DIRECTIONS FOR THIS TASK
Start at the line that contains "Build this scene", stop at the line that contains "return np.stack([(p[..., 0]", and repeat every line in that span, those two included, with no pictures.

## BEGIN INFORMATION GIVEN

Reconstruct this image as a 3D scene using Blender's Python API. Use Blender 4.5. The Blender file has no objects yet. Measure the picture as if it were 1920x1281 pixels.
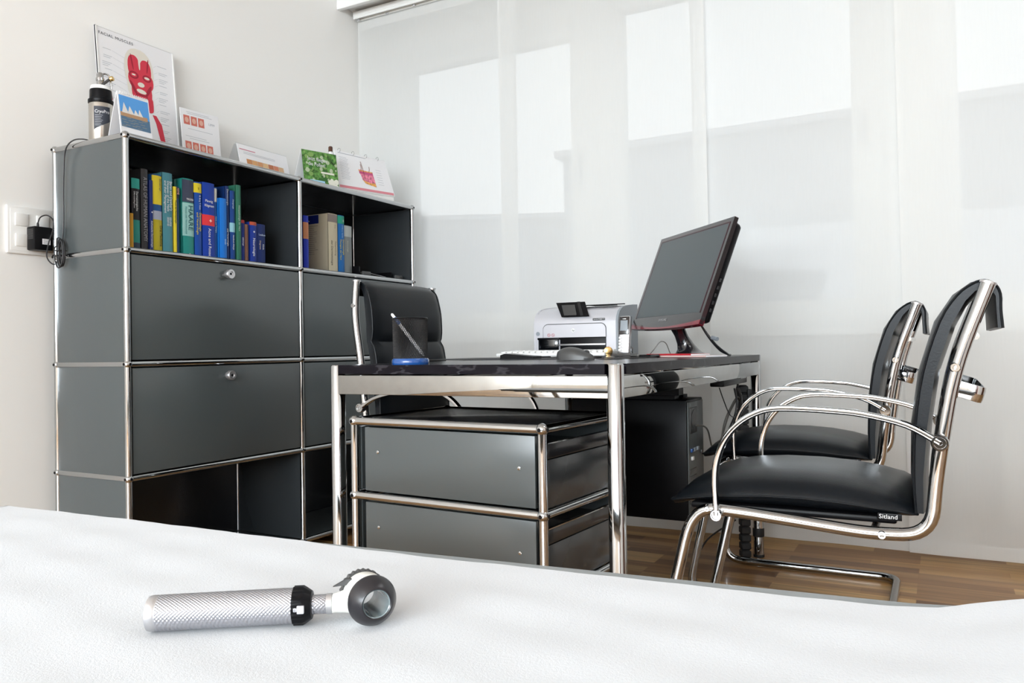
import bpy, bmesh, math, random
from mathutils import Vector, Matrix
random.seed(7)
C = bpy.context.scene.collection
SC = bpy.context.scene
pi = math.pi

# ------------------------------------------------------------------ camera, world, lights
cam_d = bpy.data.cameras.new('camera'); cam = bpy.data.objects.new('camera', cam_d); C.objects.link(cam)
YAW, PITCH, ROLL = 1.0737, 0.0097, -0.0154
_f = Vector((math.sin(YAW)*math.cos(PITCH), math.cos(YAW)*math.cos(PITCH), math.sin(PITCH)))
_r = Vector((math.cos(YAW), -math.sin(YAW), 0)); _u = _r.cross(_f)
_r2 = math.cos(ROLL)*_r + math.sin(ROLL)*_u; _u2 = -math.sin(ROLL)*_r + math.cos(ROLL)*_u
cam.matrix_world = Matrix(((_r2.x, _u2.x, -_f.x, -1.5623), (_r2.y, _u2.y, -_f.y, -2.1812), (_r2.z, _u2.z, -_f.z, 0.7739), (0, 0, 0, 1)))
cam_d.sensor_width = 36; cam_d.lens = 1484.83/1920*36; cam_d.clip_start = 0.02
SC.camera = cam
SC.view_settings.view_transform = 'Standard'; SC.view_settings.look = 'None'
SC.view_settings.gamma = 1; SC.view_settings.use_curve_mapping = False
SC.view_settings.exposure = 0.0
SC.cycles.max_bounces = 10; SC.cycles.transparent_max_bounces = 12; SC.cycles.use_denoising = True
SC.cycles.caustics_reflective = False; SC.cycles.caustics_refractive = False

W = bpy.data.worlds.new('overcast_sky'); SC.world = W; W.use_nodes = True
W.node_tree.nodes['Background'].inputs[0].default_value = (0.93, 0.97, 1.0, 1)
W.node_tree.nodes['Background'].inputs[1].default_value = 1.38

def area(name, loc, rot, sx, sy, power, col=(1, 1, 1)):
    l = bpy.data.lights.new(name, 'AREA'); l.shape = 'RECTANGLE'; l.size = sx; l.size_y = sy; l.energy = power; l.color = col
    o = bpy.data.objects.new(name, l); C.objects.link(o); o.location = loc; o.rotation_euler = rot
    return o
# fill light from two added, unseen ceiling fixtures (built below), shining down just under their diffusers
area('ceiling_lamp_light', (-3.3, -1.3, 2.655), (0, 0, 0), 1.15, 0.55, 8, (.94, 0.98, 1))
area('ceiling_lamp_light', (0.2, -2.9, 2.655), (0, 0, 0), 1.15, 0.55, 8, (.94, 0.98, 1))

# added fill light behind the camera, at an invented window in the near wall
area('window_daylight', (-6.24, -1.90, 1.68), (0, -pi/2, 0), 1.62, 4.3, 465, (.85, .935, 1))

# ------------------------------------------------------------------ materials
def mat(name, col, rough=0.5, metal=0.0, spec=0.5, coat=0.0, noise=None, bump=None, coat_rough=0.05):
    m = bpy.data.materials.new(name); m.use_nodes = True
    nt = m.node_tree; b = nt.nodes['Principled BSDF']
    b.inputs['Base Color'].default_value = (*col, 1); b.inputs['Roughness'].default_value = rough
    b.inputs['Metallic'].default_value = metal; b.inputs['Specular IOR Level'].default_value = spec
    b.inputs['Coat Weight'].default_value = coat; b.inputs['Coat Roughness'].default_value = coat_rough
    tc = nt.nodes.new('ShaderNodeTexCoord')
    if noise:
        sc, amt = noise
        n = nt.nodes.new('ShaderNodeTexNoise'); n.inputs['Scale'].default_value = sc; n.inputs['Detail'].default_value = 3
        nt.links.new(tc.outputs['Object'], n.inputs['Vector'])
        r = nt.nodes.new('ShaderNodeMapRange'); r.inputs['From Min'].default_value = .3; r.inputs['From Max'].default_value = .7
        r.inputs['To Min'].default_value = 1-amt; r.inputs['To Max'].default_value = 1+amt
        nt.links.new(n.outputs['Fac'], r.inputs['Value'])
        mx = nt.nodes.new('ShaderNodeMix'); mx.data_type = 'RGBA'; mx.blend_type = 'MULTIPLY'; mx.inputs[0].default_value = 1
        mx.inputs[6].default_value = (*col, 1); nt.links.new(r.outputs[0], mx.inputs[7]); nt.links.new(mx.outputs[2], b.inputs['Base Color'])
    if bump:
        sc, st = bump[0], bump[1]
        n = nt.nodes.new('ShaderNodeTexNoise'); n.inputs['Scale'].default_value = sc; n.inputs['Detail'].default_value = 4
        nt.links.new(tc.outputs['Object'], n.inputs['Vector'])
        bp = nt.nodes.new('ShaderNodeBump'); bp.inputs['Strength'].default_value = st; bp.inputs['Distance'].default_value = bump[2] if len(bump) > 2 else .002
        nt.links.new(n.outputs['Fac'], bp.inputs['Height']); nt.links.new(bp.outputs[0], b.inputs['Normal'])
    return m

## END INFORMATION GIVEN
## BEGIN INFORMATION GIVEN

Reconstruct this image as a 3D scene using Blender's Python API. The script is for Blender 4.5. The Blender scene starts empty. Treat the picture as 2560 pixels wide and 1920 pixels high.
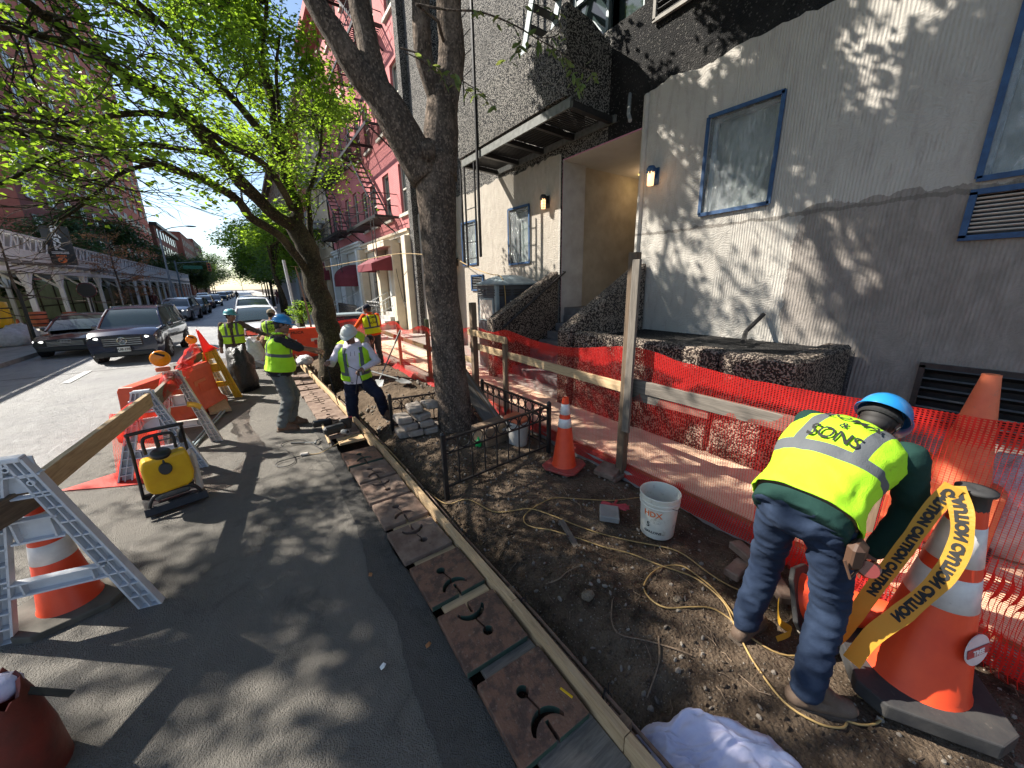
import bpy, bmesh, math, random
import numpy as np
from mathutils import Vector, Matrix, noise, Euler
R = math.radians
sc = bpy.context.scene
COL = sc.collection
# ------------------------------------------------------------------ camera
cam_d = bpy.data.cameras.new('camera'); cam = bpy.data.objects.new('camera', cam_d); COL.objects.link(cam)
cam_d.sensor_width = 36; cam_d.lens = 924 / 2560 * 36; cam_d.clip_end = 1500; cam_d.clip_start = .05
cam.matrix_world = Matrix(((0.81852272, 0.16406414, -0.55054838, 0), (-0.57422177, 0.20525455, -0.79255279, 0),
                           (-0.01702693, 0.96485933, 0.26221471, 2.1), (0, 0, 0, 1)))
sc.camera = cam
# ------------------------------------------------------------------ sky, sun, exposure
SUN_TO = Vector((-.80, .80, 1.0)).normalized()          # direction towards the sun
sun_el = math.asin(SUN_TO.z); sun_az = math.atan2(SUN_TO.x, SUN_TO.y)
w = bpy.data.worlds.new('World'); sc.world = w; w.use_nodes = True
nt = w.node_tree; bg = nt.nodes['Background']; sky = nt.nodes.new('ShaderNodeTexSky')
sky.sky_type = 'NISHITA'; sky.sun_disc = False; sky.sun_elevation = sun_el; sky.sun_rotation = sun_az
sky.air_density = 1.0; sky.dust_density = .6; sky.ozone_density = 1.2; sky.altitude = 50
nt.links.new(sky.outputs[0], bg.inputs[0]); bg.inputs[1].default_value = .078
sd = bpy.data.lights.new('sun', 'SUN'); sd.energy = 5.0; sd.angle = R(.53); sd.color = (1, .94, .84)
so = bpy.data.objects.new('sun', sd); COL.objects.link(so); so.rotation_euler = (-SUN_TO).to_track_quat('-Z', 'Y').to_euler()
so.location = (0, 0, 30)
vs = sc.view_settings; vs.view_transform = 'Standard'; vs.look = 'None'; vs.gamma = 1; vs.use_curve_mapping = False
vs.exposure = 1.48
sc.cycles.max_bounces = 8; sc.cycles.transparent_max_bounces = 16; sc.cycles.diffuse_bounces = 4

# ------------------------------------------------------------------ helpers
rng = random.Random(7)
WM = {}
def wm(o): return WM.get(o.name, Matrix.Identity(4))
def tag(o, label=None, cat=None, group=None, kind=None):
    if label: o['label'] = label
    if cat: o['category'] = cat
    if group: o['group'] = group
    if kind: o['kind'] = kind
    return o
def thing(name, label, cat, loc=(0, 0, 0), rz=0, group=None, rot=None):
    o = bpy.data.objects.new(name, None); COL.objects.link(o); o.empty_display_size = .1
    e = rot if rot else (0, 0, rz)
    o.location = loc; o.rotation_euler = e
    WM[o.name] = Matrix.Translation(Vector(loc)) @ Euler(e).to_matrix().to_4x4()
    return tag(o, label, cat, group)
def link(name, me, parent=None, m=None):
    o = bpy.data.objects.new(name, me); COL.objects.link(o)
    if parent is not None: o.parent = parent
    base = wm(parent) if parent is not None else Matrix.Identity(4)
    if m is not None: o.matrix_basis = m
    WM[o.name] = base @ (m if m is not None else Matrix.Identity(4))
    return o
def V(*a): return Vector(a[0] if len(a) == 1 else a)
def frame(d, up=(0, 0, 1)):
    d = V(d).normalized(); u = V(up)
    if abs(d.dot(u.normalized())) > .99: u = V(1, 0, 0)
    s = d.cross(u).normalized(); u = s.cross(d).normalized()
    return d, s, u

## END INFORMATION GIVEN
## BEGIN INFORMATION GIVEN

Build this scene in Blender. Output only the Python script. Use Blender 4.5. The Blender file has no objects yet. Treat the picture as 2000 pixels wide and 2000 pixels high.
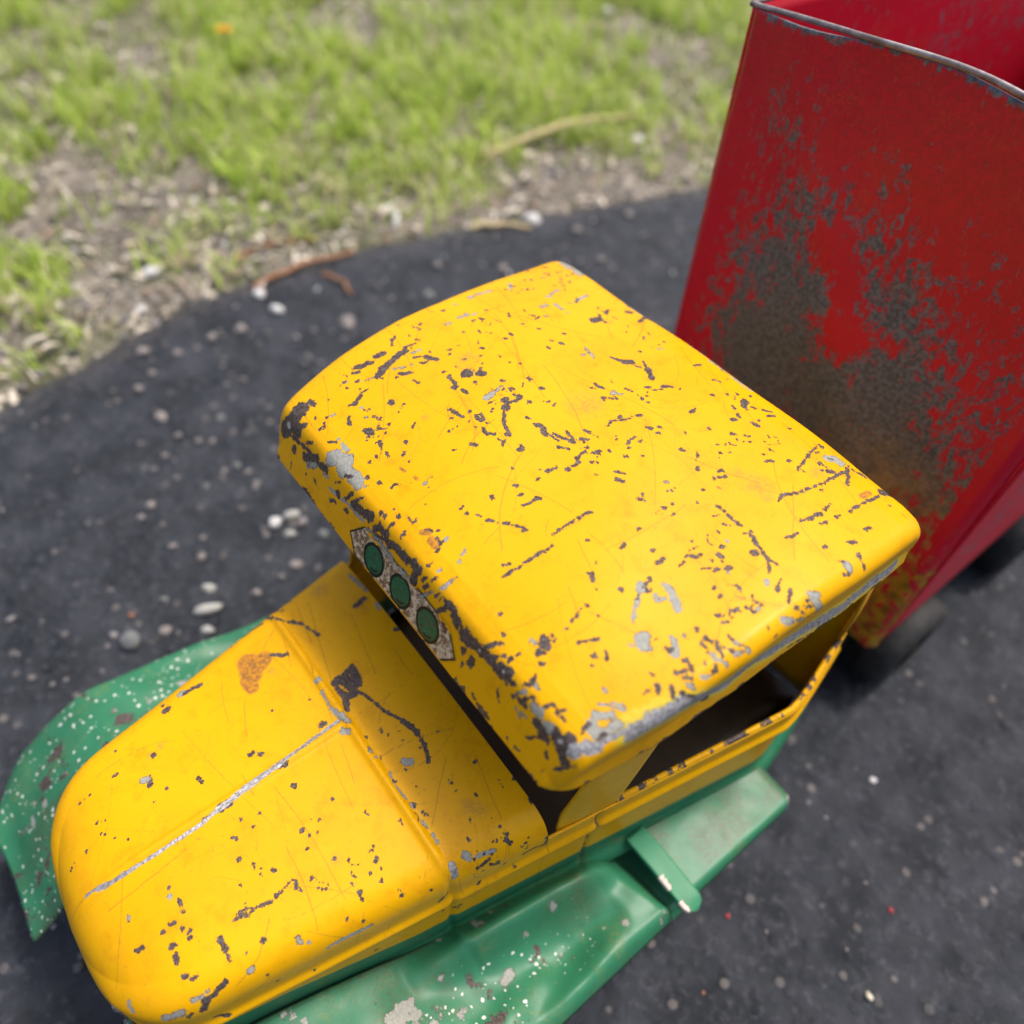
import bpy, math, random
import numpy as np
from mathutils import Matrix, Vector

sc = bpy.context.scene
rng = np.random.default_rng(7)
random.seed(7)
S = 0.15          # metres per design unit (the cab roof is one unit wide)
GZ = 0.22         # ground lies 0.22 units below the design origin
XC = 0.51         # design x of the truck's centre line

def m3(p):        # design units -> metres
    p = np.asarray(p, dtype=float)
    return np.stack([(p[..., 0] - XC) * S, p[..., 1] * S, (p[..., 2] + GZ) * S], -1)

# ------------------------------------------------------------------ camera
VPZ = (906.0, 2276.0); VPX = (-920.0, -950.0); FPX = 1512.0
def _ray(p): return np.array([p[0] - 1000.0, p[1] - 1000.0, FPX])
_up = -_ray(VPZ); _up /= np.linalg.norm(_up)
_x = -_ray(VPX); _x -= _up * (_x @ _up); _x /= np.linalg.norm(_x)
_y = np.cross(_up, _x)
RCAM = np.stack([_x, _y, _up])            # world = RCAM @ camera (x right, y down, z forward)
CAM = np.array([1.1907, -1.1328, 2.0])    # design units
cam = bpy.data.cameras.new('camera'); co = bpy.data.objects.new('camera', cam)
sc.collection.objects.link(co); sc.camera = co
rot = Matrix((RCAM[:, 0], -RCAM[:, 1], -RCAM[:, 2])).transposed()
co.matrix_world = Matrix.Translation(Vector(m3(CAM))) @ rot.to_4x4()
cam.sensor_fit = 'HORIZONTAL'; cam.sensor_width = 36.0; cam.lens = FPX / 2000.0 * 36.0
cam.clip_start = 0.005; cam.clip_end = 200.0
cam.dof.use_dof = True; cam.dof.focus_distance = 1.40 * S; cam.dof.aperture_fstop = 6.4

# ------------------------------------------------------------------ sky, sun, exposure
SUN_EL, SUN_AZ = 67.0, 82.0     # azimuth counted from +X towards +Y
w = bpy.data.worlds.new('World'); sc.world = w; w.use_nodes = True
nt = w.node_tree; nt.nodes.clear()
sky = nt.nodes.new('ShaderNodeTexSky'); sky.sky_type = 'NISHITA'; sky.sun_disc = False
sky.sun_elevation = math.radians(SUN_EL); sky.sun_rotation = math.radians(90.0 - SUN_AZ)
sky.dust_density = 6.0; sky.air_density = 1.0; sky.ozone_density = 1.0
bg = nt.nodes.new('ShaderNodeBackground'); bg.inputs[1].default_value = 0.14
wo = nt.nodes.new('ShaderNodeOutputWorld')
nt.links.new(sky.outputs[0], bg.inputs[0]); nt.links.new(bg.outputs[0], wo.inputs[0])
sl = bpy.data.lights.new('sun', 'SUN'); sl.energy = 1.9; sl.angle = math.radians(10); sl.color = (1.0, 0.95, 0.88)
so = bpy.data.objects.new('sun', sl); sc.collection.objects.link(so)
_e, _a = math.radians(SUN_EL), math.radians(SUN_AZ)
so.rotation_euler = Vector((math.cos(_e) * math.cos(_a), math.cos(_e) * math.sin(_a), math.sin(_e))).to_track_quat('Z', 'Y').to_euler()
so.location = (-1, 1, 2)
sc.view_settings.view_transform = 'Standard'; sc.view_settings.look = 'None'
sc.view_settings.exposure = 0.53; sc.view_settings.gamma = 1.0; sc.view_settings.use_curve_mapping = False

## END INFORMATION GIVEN

WRITTEN REPLY
Build this scene in Blender. Output only the Python script. Use Blender 4.5. The Blender file has no objects yet. Treat the picture as 2000 pixels wide and 2000 pixels high.
import bpy, math, random
import numpy as np
from mathutils import Matrix, Vector

sc = bpy.context.scene
rng = np.random.default_rng(7)
random.seed(7)
S = 0.15          # metres per design unit (the cab roof is one unit wide)
GZ = 0.22         # ground lies 0.22 units below the design origin
XC = 0.51         # design x of the truck's centre line

def m3(p):        # design units -> metres
    p = np.asarray(p, dtype=float)
    return np.stack([(p[..., 0] - XC) * S, p[..., 1] * S, (p[..., 2] + GZ) * S], -1)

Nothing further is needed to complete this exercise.